I knew at that moment that this journey had reached its end.
I long since had looked to this moment, as if all the experiences of my journey would align and all the answers to my questions would coalesce into some neat order, revealing their deeper meanings.
What came instead was the acceptance of the mystery - how beautifully unexplainable it all was. This and a deep appreciation for what simply was.
And in that, I had seen God. Not the culturally myopic God of one region, culture or religion, but the vast god who resides within the vast man. The one who danced between the synapses, illuminating the atomic spaces; the god who sung in the shimmering leaves on the edge of the forest; the one who spoke unquestionably in the eyes of a young child.

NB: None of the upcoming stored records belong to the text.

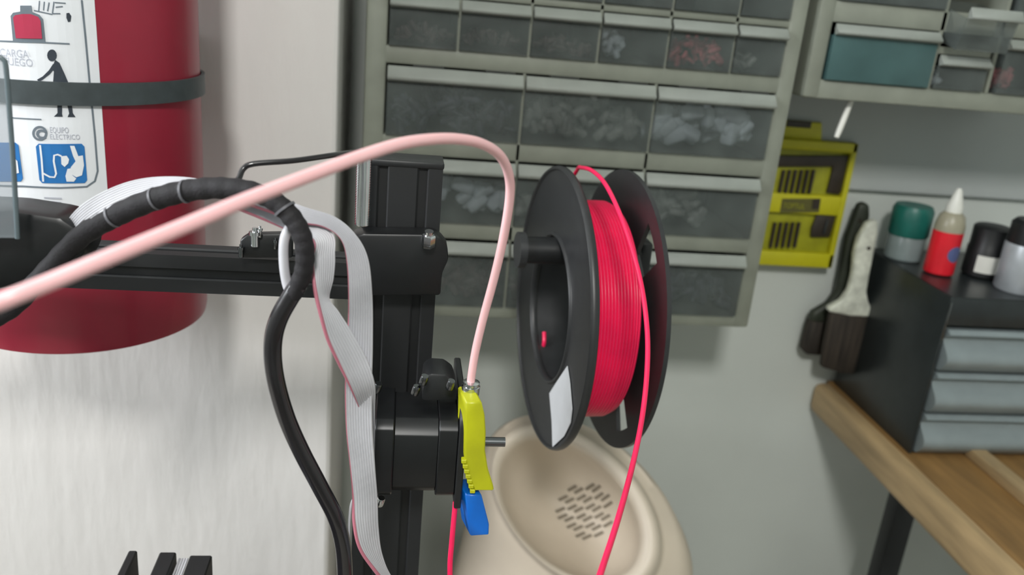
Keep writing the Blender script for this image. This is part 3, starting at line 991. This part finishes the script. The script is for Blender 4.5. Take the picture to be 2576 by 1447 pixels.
PX, PY, PT = .0035, .440, -.0885
bm = bmesh.new(); vslot(bm, 2, .36, Matrix.Translation((PX, PY, PT - .36)))
obj('z_post', bm, M['alu_black'], pr)
bm = bmesh.new(); vslot(bm, 2, .36, Matrix.Translation((-.368, PY, PT - .36)))
obj('z_post', bm, M['alu_black'], pr)
bm = bmesh.new(); box(bm, (PX - .0205, PY - .0105, PT - .0005), (PX + .0205, PY + .0105, PT + .003), bev=.001); obj('post_cap', bm, M['black'], pr, smooth=40)
bm = bmesh.new()
lsp = at(914, 480, Y=.414)
lsx, lsy = lsp.x, .414
lz0, lz1 = at(914, 566, Y=.414).z, at(914, 380, Y=.414).z
nt_ = 60
lathe(bm, [(.0036 + .0003 * (i % 2), lz0 + (lz1 - lz0) * i / nt_) for i in range(nt_ + 1)], (lsx, lsy, 0), n=24)
obj('lead_screw', bm, M['chrome'], pr, smooth=60)

# gantry bar
GY = .440
GZ = at(500, 738, Y=GY - .010).z + .010
bm = bmesh.new()
vslot(bm, 1, .33, Matrix.Translation((-.3475, GY, GZ)) @ Matrix.Rotation(R_(90), 4, 'Y'))
obj('x_gantry', bm, M['alu_black'], pr)
# bracket plate that ties the gantry to the post
bm = bmesh.new()
bp = [at(x, y, Y=.4145) for x, y in ((885, 596), (915, 588), (1088, 590), (1108, 600), (1126, 622), (1128, 655), (1112, 690), (1108, 745), (885, 745))]
prism(bm, bp, (0, .0145, 0), bev=.0015)
br = obj('gantry_bracket', bm, M['motor'], pr, smooth=40)
bm = bmesh.new()
p = at(1078, 606, Y=.410)
lathe(bm, [(.0030, -.0035), (.0034, -.003), (.0034, .003), (.0030, .0035)], p, (0, -.25, 1), n=6)
lathe(bm, [(.0022, .003), (.0022, .0055)], p, (0, -.25, 1), n=14)
obj('bolt', bm, M['chrome'], br, smooth=35, label='bright hexagonal bolt')
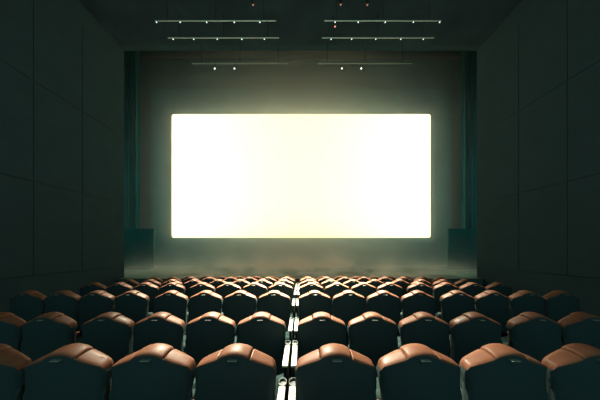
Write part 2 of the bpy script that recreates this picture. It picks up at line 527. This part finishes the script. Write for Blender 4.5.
# unseen blue-green fill lights added in the wings to tint the stage sides
for sgn in (-1, 1):
    L = bpy.data.lights.new('wing_fill', 'AREA'); L.shape = 'RECTANGLE'; L.size = .5; L.size_y = 5.0; L.energy = FILL_W
    L.color = (.06, 1.0, .80)
    o = bpy.data.objects.new('wing_fill', L); COL.objects.link(o); o.location = (sgn*12.6, 10.6, ST_Z+4.6)
    o.rotation_euler = (Vector((sgn*7.0, 15.0, ST_Z+4.0))-Vector(o.location)).to_track_quat('-Z', 'Y').to_euler()

w = bpy.data.worlds.new('teal_ambient_fill'); scene.world = w; w.use_nodes = True  # even teal background light added to lift the dark tones
bg = w.node_tree.nodes['Background']; bg.inputs['Color'].default_value = (.50, 1.0, .96, 1); bg.inputs['Strength'].default_value = .62

# haze added over the stage for the glow round the screen, plus low smoke
HAZE_D, HAZE_L, FOG_D = .82, 1.0, 3.4
mh = bpy.data.materials.new('glow_haze_smoke'); mh.use_nodes = True
nt = mh.node_tree; nt.nodes.clear()
vs_ = nt.nodes.new('ShaderNodeVolumeScatter'); out = nt.nodes.new('ShaderNodeOutputMaterial')
vs_.inputs['Color'].default_value = (.88, .88, 1.0, 1); vs_.inputs['Anisotropy'].default_value = .1
geo = nt.nodes.new('ShaderNodeNewGeometry'); sep = nt.nodes.new('ShaderNodeSeparateXYZ')
nt.links.new(geo.outputs['Position'], sep.inputs[0])
def math_node(op, a, b=None):
    n = nt.nodes.new('ShaderNodeMath'); n.operation = op
    for k, v in ((0, a), (1, b)):
        if v is None: continue
        if isinstance(v, (int, float)): n.inputs[k].default_value = v
        else: nt.links.new(v, n.inputs[k])
    return n.outputs[0]
# density shaped for the glow: thickest at the screen, its middle and the stage
near = math_node('EXPONENT', math_node('MULTIPLY', math_node('SUBTRACT', sep.outputs['Y'], ST_Y1), 1/HAZE_L))
xx = math_node('MULTIPLY', sep.outputs['X'], 1/4.8)
midst = math_node('ADD', .12, math_node('MULTIPLY', .88, math_node('EXPONENT', math_node('MULTIPLY', math_node('MULTIPLY', xx, xx), -1.0))))
near = math_node('MULTIPLY', near, midst)
midst2 = math_node('ADD', .45, math_node('MULTIPLY', .55, midst))
sink = math_node('ADD', .85, math_node('MULTIPLY', 2.6, math_node('EXPONENT', math_node('MULTIPLY', math_node('SUBTRACT', sep.outputs['Z'], ST_Z), -1/1.0))))
near = math_node('MULTIPLY', near, sink)
low = math_node('EXPONENT', math_node('MULTIPLY', math_node('SUBTRACT', sep.outputs['Z'], ST_Z), -1/.30))
ns = nt.nodes.new('ShaderNodeTexNoise'); ns.inputs['Scale'].default_value = .8; ns.inputs['Detail'].default_value = 3
nt.links.new(geo.outputs['Position'], ns.inputs['Vector'])
wisps = math_node('MAXIMUM', math_node('MULTIPLY', math_node('SUBTRACT', ns.outputs['Fac'], .42), 5.0), 0.0)
bloom = math_node('MULTIPLY', math_node('MULTIPLY', midst2, math_node('EXPONENT', math_node('MULTIPLY', math_node('SUBTRACT', sep.outputs['Y'], ST_Y1), 1/.21))), 1.6)  # dense thin layer added at the screen to imitate lens bloom
fog = math_node('MULTIPLY', math_node('MULTIPLY', math_node('MULTIPLY', low, midst), wisps), FOG_D)
nt.links.new(bloom, vs_.inputs['Density'])
# blue-green put into the colour of the wider haze and smoke, tinting the glow
vt = nt.nodes.new('ShaderNodeVolumeScatter'); vt.inputs['Color'].default_value = (.62, .82, .90, 1); vt.inputs['Anisotropy'].default_value = .1
nt.links.new(math_node('ADD', math_node('MULTIPLY', near, HAZE_D), fog), vt.inputs['Density'])
ad = nt.nodes.new('ShaderNodeAddShader'); nt.links.new(vs_.outputs[0], ad.inputs[0]); nt.links.new(vt.outputs[0], ad.inputs[1])
nt.links.new(ad.outputs[0], out.inputs['Volume'])
bm = bmesh.new(); box(bm, -13.9, 13.9, ST_Y0+.32, ST_Y1-.02, ST_Z+.002, FLY_H-.02)
tag(obj('haze', bm, mh, smooth=False), 'haze added for the screen glow, and low smoke over the stage', 'haze', None, 'stuff')

# ------------------------------------------------------------------ camera
cam = bpy.data.cameras.new('camera'); co = bpy.data.objects.new('camera', cam); COL.objects.link(co)
co.location = (0, 0, EYE); co.rotation_euler = (PI/2, 0, 0)
cam.sensor_width = 36; cam.lens = F*36/600; cam.shift_x = -.5/600; cam.shift_y = 48/600; cam.clip_start = .05
scene.camera = co
scene.view_settings.view_transform = 'Standard'; scene.view_settings.look = 'None'
scene.view_settings.exposure = 0; scene.view_settings.gamma = 1
scene.cycles.use_denoising = True
scene.cycles.volume_bounces = 2
scene.cycles.sample_clamp_indirect = 4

The god whose real name is love.
As I crawled from the water and stared back over the river, I pondered what the legacy of my life would be. Soon, in perhaps 50 years or less, the river that was my life also would return to the sea.
I thought of the words of the late Dr. Martin Luther King Jr., giving his description of how he wanted to be remembered after he was gone:
"I want you to say that I tried to love and serve humanity ... that I was a drum major for justice ... a drum major for peace ... a drum major for righteousness. I just want to leave behind a committed life."
Eclipsed by the magnitude of King's vision, I smiled upon the realization that I, too, would leave behind something permanent, however small in comparison.
Not fame, fortune, glory or accomplishments - just small acts of kindness and the precious acts of love.
I would like to end this journey by deeply thanking all those who believed in me, those who contributed in one way or another, as well as recognize three of my greatest heroes: my father, Richard Gunn; Viola Nungary, MFCC; and the late Dr. Leo Buscaglia, a tireless proponent of the power of love.